He was born in the 1330s in the Chaghatayid Khanate formerly the Mongol Empire in Central Asia. On the unforgiving steppe, he rose from a lowly sheep thief to become one of history’s greatest conquerors, uniting nearly all of Central Asia, Afghanistan, and Iran under his rule. But was he a great state builder or a bloodthirsty tyrant?
Order! Order! Who do we have on the stand today? Tamer...lane?
That wasn’t his name, your Honor. The great Timur— meaning iron— was nicknamed “Timur the lame” by enemies who mocked permanent injuries to his leg and arm.
Injuries he sustained raiding a rival tribe’s sheep herd— he was a thief and a scoundrel from the start!
Maybe— we actually don’t know for sure— but even if that’s true, raiding rivals was just part of nomadic life at the time. Timur was not born into a ruling family, so he had to prove his worth through daring and horsemanship.
He was hardly a commoner. Timur’s family was minor nobility. His uncle and brother-in-law were high-ranking officials. And when they trusted Timur on a diplomatic mission, he defected to a rival khan!
Strategic maneuvering! He reconciled with his uncle and brother-in-law soon after.
Only for long enough to consolidate his own power. Then he went to battle against his brother-in-law— supposedly his closest ally. He was assassinated, and Timur seized power!

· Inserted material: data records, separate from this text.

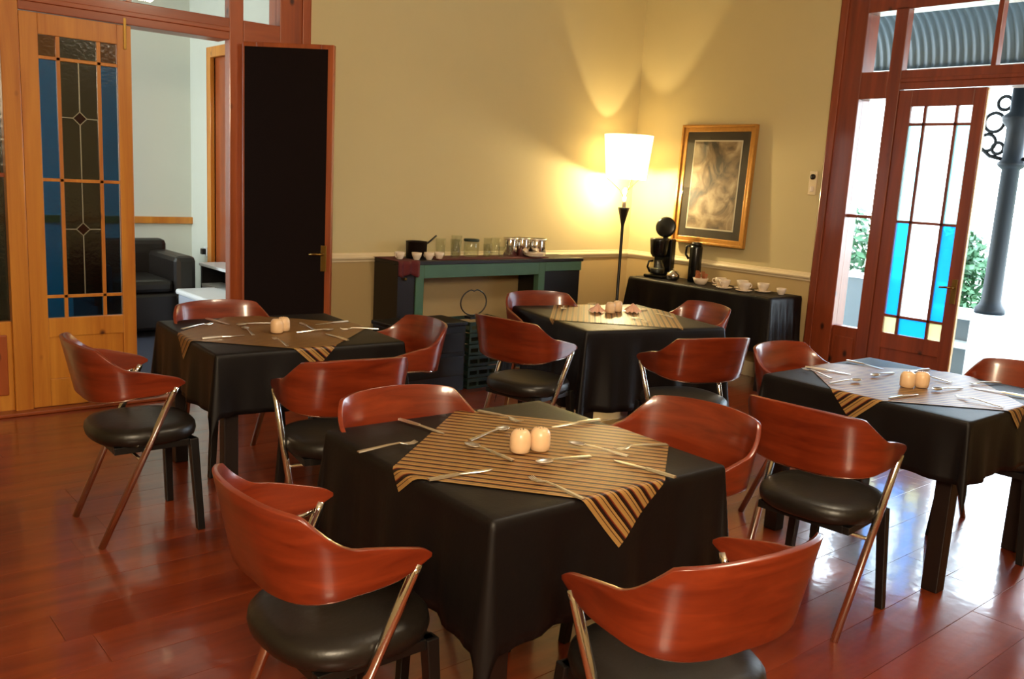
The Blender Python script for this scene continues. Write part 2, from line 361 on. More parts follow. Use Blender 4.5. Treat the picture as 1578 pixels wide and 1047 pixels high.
def door_leaf(name, e, mat, mw, glassset, label, blind=None, leads=False):
    """leaf .63 wide, origin at hinge, x to the free edge, y thickness"""
    L = bpy.data.objects.new(name, None); COL.objects.link(L); L.matrix_world = mw; L['label'] = label; L['kind'] = 'structure'
    if e is not None: L.parent = e; L.matrix_parent_inverse = e.matrix_world.inverted()
    else: L['category'] = 'door'
    Wd = .632; T0, T1 = -.022, .022
    xs = (.10, Wd-.085)
    box('stile', mat, 0, xs[0], T0, T1, .025, 2.415, L, bevel=.004)
    box('stile', mat, xs[1], Wd, T0, T1, .025, 2.415, L, bevel=.004)
    box('top_rail', mat, xs[0], xs[1], T0, T1, 2.295, 2.415, L, bevel=.003)
    box('bottom_rail', mat, xs[0], xs[1], T0, T1, .025, .20, L, bevel=.003)
    box('lock_rail', mat, xs[0], xs[1], T0, T1, .47, .59, L, bevel=.003)
    box('lower_panel', mat, xs[0], xs[1], -.010, .010, .20, .47, L, bevel=.002)
    gx = (xs[0], xs[0]+.108, xs[1]-.108, xs[1]); gz = (.59, .725, 1.445, 2.165, 2.295)
    for k in (1, 2): box('glazing_bar', mat, gx[k]-.011, gx[k]+.011, -.016, .016, gz[0], gz[4], L, bevel=.002)
    for k in (1, 2, 3): box('glazing_bar', mat, gx[0], gx[3], -.016, .016, gz[k]-.010, gz[k]+.010, L, bevel=.002)
    if blind:
        for sgn in (-1, 1):
            a, b = sorted((sgn*.017, sgn*.0225)); q = box('blackout_cloth', blind, xs[0]-.085, xs[1]+.045, a, b, .50, 2.385, L, bevel=0); q['label'] = 'dark cloth stretched over the glass'
    for i in range(3):
        for j in range(4):
            mt = glassset[j][i]
            q = box('pane', mt, gx[i]+.002, gx[i+1]-.002, -.003, .003, gz[j]+.001, gz[j+1]-.001, L, bevel=0)
            q['label'] = mt.name.replace('_', ' ') + ' pane'
    if leads:
        cx = (gx[1]+gx[2])/2
        for j in (1, 2):
            cz = (gz[j]+gz[j+1])/2 + (.06 if j == 1 else .02); d = .032; d = .04
            m = MB()
            m.box(cx-.003, cx+.003, -.007, .007, cz+d, gz[j+1]-.01); m.box(cx-.003, cx+.003, -.007, .007, gz[j]+.01, cz-d)
            m.box(gx[1]+.011, cx-d, -.007, .007, cz-.003, cz+.003); m.box(cx+d, gx[2]-.011, -.007, .007, cz-.003, cz+.003)
            for (ax, az), (bx_, bz) in (((d,0),(0,d)), ((0,d),(-d,0)), ((-d,0),(0,-d)), ((0,-d),(d,0))):
                m.tube([(cx+ax, 0, cz+az), (cx+bx_, 0, cz+bz)], .0045, 6)
            m.obj('lead_line', M['lead'], L)['label'] = 'pale lead lines'
            q = MB(); vs = [[q.b.verts.new((cx+ax*.85, yy, cz+az*.85)) for ax, az in ((d,0),(0,d),(-d,0),(0,-d))] for yy in (-.006, .006)]
            q.b.faces.new(vs[0]); q.b.faces.new(vs[1][::-1])
            for k in range(4): q.b.faces.new((vs[0][k], vs[1][k], vs[1][(k+1) % 4], vs[0][(k+1) % 4]))
            q.obj('diamond_pane', M['g_red'], L)['label'] = 'small dark red diamond pane'
    return L
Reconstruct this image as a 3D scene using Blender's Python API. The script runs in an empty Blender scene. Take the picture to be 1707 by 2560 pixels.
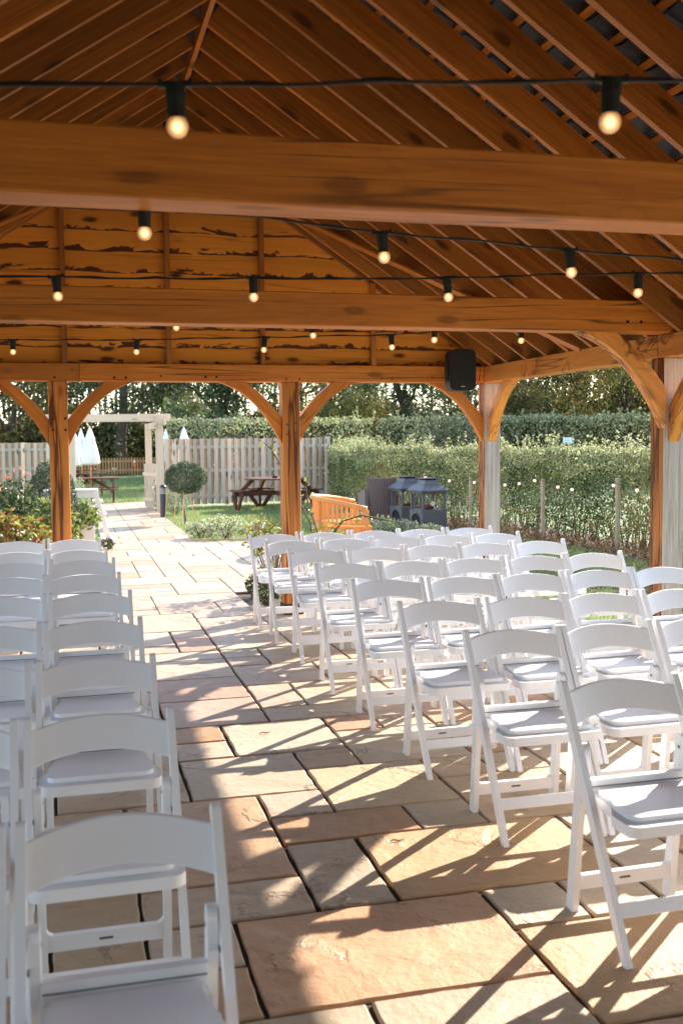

They may have been friends, but he was a corrupt man who alienated a lot of people. Timur was right to oust him. Afterward, he managed to reunite most of the khanate’s territories and put an end to decades of bloody infighting.
Okay, so where are we? I can hardly keep up.
1370, your honor.
And he’s khan now?
Well, not quite. Timur was not a direct descendant of Genghis Khan, so he couldn’t claim the title. Instead, he appointed figurehead khans and referred to himself as amir, or commander, and later as güregen, or son-in-law, after he married a woman who was descended from Genghis Khan.
He claimed to be a divinely ordained protector of the Mongol and Muslim worlds, yet he undermined both Mongol and Muslim power by relentlessly waging war against his neighbors, weakening them so much that Christian Europe romanticized him as an ally. His campaigns killed as many as 17 million people!
Propaganda. Timur’s official biographies deliberately exaggerated the number of deaths to deter rebellions. Like the Mongols, Timur offered cities the chance to surrender and only ordered massacres if they revolted. He rebuilt irrigation canals to support agriculture, and regularly distributed food to the poor. Just in his hometown of Kesh, he paid for the meat of 20 sheep to be given to the poor every day. His campaigns were brutal, but by unifying Central Asia, Afghanistan, and Iran, he was also able to reinvigorate the Silk Road. Much of Eurasia benefited from the revival of long-distance trade, and Central Asian cities, such as Samarkand and Herat, became thriving commercial hubs under his rule.
And meanwhile, other cities like Baghdad, Aleppo, and Delhi were plundered and burned and took decades to recover. This illiterate warlord destroyed centuries’ worth of cultural heritage, leaving nothing but pyramids of skulls in his wake.
Timur may have been illiterate, but he was also an active patron of culture and the arts. During his conquests, he spared artisans and scholars, sending them to work on public projects like schools and mosques. Unlike many women in the world at the time, his wives, daughters, and daughters-in-law were highly educated and politically active. Timur also personally met with— and impressed— the famed Arab historian Ibn Khaldun in Damascus, and he so thoroughly mastered chess that he is said to have enjoyed a more complex variant that was named for him.
So what happened after that?
Timur died from an illness in 1405, when he was likely in his early 70s. The empire he founded lasted another hundred years, ushering in an architectural, artistic, literary and scientific renaissance across Central Asia. In Samarkand, Timur’s grandson, Ulugh Beg, built the largest astronomical observatory in the world at the time. Even after the fall of Timur's empire, his descendant Babur re-established himself in India, founding the Mughal Empire, which would become home to nearly a quarter of the world’s population and which built such splendors as the Red Fort and Taj Mahal. Timur's legacy is still celebrated in monuments across Central Asia, where he is remembered as “Buyuk Babamiz” or “our great forefather.”
And yet today in Europe, India, and much of the Middle East, he's remembered as a butcher.
That’s more reflection of the success of his own propaganda than of the man himself.
Hold on now, I think I’ve almost got the king cornered!
Emerging from relative obscurity, Timur’s conquests formed a legacy lasting nearly 500 years that remains on trial even today.